• LETTERATURA • SCUOLA DI SCRITTURA 8 MARZO 2022
Elogio dell’Imperfetto
Mariaclara Menenti Savelli
I tempi verbali accompagnano le nostre azioni. Funzionano come motori di ricerca: fissano l’istante, aggiungono contorni, mostrano possibilità, filtrano informazioni.

Elogio dell’Imperfetto.
I tempi verbali accompagnano le nostre azioni. Funzionano come motori di ricerca: fissano l’istante, aggiungono contorni, mostrano possibilità, filtrano informazioni.
L’imperfetto è il tempo di uno sguardo a qualcosa di appena passato, un voltarsi lento e appena accennato a tutto ciò che ancora ci segue e segna il nostro passaggio.
La sua etimologia latina imperfectus ci riconduce al non compiuto e che forse è o non è disponibile al compimento. Ma l’imperfetto ha in nuce il divenire, il desiderio o l’idea del miglioramento, la frenesia dell’attuazione, la tensione verso l’inesauribile.
Il perfetto, invece, è il tempo del compiuto o dell’irreparabile. Dal latino perfectus, participio passato del verbo perficere, ovvero finire, completare, impone l’idea del già compiuto, di un irreparabile destino, dell’impossibilità al superamento di ciò che siamo stati e che non saremo.
Perfetto è l’intero, la chiusura fisica e mentale, l’inammissibilità di un accrescimento, di una aggiunta, di una minima postilla al nostro essere. Se sei perfetto appartieni al tempo dell’arrestabile istante, della cristallizzazione dei movimenti e delle azioni che furono e che non più saranno.
Così principio e fine sono racchiusi in un unico guscio, gabbia di ferro dell’illogico che non soddisfa il presente né ipotizza un futuro e ci mostra l’impossibilità di mutare l’anteriore, lasciandocene solo il ricordo.
Quando Schopenhauer parla del tempo come la forma ideale per l’apparizione della volontà, cita il presente come unico solo momento di cui abbiamo il reale possesso:
“La forma dell’apparizione della volontà è solo il presente, non il passato né il futuro; questi non esistono se non per il concetto e per l’incatenamento della coscienza, sottoposta al principio di ragione. Nessuno ha vissuto nel passato, nessuno vivrà nel futuro: il presente è la forma di ogni vita, è un possesso che nessun male può strapparle…Il tempo è come un cerchio che giri infinitamente”.

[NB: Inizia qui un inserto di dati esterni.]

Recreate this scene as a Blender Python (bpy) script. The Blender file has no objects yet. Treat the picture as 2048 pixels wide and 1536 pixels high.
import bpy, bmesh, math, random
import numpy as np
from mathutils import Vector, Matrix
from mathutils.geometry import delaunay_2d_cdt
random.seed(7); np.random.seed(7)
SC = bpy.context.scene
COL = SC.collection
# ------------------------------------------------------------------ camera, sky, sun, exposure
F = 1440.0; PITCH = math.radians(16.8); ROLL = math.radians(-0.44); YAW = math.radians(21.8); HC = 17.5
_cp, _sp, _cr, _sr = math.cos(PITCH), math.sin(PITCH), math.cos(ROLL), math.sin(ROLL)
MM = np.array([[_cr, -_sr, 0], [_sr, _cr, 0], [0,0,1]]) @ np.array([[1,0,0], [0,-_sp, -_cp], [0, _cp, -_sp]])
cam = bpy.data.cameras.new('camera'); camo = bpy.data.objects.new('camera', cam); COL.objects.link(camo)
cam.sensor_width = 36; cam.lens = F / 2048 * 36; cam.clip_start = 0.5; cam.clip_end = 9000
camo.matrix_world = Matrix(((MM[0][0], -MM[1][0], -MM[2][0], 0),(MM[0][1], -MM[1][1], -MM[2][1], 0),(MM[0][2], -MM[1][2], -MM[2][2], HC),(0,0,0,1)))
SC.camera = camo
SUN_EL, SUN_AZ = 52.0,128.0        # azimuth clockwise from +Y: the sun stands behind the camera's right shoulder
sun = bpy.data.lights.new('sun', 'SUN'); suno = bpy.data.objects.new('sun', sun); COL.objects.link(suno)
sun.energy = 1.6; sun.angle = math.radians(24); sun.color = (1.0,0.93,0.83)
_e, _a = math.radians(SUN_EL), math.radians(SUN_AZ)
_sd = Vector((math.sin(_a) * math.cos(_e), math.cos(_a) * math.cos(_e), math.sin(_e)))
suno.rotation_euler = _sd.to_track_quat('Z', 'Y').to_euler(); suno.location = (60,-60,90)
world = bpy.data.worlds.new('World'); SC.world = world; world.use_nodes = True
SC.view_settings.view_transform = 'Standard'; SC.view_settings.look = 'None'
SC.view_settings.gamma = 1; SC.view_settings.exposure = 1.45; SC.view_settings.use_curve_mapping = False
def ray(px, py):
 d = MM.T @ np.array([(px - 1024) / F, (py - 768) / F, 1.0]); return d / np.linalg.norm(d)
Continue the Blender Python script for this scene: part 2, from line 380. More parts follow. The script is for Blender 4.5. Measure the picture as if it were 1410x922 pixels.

Il presente è l’atto del sentire momentaneo, fuggevole, arbitrario, frazione di tempo che non discerne il futuro né può voltarsi a guardare il passato.
Il presente è l’apparente, fugace insieme di mille percezioni, un intricato attimo di piacere o di dolore, ma questo istante si trova necessariamente invischiato nella tela di ragno di tutto ciò che siamo stati e che ci ostiniamo a credere di non essere più. Viviamo il presente come l’azione del futuro e ci affidiamo a un tempo che forse sarà, come unica conferma.
Il presente non è essere ma la negazione di esso. E come sottolineava Borges:
“Contrariamente a quanto afferma Schopenhauer nella sua tavola di verità fondamentali, ogni frazione di tempo non riempie simultaneamente lo spazio intero, il tempo non è ubiquo”.
Così mi ostino a essere perché forse sarò e non potrò più essere ciò che sono stato.
L’imperfetto è il tempo della potenzialità, della padronanza del senso, capace di spostare il piano di realtà da un livello all’altro. Si mostra a noi come un filo di lana che si allunga verso un presente futuribile. È il tempo delle istanze, della speranza di poter ancora essere o non essere, la porta di passaggio tra diversi piani, un nuovo spazio d’azione.
L’imperfetto penetra il vuoto oscuro del perfetto mostrandoci la strada verso un viaggio iniziatico alla conoscenza di noi stessi, senza limiti, né strutture logiche, né frazioni oppositive.
“Perché la vita è un istante imperfetto” (F. Kafka). E così, siamo “imperfetto”, sempre.